+++ Dataset excerpt +++
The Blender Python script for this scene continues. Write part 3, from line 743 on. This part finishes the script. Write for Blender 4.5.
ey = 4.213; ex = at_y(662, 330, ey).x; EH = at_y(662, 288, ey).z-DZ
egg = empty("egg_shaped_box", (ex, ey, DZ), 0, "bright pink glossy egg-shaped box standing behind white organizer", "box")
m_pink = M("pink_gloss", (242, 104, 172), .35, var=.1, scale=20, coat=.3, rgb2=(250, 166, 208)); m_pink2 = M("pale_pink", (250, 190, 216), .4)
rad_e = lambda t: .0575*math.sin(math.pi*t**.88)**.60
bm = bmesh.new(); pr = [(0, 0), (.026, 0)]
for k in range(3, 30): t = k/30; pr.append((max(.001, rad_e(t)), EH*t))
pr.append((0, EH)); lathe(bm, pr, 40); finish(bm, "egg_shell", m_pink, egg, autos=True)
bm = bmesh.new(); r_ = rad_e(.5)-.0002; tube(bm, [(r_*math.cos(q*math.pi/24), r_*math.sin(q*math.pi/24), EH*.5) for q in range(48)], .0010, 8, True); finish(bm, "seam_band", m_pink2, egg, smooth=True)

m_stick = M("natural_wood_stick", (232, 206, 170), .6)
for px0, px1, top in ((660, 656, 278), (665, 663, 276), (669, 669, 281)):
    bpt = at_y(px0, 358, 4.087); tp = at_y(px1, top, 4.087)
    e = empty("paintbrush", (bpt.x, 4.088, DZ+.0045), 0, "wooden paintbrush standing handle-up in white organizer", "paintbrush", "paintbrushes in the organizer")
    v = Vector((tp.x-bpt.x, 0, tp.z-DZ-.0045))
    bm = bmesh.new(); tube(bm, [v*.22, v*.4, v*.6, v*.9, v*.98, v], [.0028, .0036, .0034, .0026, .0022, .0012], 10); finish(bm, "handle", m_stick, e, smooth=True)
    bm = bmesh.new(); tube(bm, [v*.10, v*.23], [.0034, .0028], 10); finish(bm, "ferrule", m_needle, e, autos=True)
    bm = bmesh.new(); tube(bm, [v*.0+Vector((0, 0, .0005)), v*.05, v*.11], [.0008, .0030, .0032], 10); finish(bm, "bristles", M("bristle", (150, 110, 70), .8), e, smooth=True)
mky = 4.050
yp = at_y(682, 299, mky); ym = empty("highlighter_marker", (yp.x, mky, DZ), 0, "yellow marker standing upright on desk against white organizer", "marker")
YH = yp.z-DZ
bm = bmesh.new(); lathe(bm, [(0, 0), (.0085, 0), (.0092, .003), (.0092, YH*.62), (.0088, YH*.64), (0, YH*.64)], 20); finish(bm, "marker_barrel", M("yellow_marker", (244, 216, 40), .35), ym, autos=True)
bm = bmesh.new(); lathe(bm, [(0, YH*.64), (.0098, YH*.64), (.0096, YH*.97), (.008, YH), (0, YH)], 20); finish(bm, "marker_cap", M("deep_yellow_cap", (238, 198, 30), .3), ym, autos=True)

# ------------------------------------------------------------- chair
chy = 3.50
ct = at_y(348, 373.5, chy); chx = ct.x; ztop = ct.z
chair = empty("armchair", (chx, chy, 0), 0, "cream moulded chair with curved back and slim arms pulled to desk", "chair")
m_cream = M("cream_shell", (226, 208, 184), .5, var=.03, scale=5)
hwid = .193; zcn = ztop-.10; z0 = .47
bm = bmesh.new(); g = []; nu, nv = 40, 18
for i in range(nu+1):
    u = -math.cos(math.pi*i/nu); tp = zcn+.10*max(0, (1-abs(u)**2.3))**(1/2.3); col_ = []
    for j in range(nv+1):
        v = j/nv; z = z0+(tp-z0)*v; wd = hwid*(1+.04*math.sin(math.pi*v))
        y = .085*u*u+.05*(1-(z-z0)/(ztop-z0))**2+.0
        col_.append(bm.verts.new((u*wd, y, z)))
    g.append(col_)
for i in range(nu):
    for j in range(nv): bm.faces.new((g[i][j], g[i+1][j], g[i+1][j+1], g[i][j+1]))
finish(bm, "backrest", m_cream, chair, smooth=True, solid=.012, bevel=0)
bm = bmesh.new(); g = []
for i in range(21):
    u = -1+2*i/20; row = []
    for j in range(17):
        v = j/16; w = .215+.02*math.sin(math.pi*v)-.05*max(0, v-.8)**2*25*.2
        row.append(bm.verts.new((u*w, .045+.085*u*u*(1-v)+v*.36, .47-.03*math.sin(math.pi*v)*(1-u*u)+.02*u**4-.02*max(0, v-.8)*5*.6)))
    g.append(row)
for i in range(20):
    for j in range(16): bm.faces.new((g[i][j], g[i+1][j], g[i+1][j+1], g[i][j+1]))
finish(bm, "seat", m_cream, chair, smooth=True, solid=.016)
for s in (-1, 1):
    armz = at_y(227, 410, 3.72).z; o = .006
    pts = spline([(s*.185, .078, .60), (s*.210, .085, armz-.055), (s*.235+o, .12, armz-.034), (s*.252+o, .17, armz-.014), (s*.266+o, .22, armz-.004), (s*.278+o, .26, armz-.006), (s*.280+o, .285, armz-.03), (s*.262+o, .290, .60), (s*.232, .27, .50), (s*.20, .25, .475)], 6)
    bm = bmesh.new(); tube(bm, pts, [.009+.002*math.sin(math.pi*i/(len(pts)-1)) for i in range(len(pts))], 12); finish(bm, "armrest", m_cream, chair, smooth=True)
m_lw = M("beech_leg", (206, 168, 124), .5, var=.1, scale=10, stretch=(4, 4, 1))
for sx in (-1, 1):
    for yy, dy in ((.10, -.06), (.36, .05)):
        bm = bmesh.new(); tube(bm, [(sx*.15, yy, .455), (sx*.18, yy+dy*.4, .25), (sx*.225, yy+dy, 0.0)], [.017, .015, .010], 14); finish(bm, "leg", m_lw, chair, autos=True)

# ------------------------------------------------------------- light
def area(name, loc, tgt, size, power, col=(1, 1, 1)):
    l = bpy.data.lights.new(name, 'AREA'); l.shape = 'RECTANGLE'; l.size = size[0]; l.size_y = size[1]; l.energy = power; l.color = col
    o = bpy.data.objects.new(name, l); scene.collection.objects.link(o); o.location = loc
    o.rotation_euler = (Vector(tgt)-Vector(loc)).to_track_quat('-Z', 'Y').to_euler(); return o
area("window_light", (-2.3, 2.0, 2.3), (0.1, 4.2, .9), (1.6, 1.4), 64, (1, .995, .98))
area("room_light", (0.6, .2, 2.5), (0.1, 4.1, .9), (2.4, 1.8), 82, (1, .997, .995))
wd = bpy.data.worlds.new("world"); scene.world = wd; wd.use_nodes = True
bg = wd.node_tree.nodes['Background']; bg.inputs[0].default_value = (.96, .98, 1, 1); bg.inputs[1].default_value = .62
+++
- Task instructions
Can you write out the lines above, from the first one through the one containing "bm = bmesh.new(); r_", exactly as they appear and nothing more?

- Exercise response
The Blender Python script for this scene continues. Write part 3, from line 743 on. This part finishes the script. Write for Blender 4.5.
ey = 4.213; ex = at_y(662, 330, ey).x; EH = at_y(662, 288, ey).z-DZ
egg = empty("egg_shaped_box", (ex, ey, DZ), 0, "bright pink glossy egg-shaped box standing behind white organizer", "box")
m_pink = M("pink_gloss", (242, 104, 172), .35, var=.1, scale=20, coat=.3, rgb2=(250, 166, 208)); m_pink2 = M("pale_pink", (250, 190, 216), .4)
rad_e = lambda t: .0575*math.sin(math.pi*t**.88)**.60
bm = bmesh.new(); pr = [(0, 0), (.026, 0)]
for k in range(3, 30): t = k/30; pr.append((max(.001, rad_e(t)), EH*t))
pr.append((0, EH)); lathe(bm, pr, 40); finish(bm, "egg_shell", m_pink, egg, autos=True)
bm = bmesh.new(); r_ = rad_e(.5)-.0002; tube(bm, [(r_*math.cos(q*math.pi/24), r_*math.sin(q*math.pi/24), EH*.5) for q in range(48)], .0010, 8, True); finish(bm, "seam_band", m_pink2, egg, smooth=True)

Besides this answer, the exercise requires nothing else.